Stanford develops super-fast computer device
Stanford engineers report they have developed a device for computers that can send information over light beams faster than anything yet achieved, while consuming far less energy.
The device, they say, may well overcome the two biggest obstacles to the future of high-speed computing.
Tests show that the device, technically called "nanoscale single-mode LED," can transmit information in computers from chip to chip at least 10 times the speed of any current computer while consuming more than a 1,000 times less energy, the developers say.
The tiny device is a highly advanced version of the LED lamps that are increasingly used in everything from pocket flashlights and home lighting to the "grow-lights" that force-feed everything from house plants to marijuana farms.
Jelena Vuckovich, associate professor of electrical engineering, and Gary Shambat, a Stanford graduate student, led the team that created the device and they reported its development today in the journal Nature Communications.
David A. B. Miller, a Stanford electrical engineering professor and nationally known expert on optical physics, was not involved in the group's research.
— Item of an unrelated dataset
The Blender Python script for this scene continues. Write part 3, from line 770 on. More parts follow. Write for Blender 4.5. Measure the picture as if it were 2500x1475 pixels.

But he said its development represents a "highly significant and practical" advance in the emerging field of ultra-high speed computing.
"Computers today are strangling on their own wires, and optical devices can enable an entire revolution," Miller said.
Anyone who has felt a high-performance laptop heat up would experience the limits imposed by the power demands involved - the computer couldn't operate faster or it would melt, the Stanford researchers note.
But their "nanoscale" light-emitting diode - their highly advanced LED - can move information at 10 billion bits per second, and its speed for computers could be ramped up to 16 billion bits per second, Shambat said.
Patent applications for the new device have already been filed through Stanford, Vuckovich said.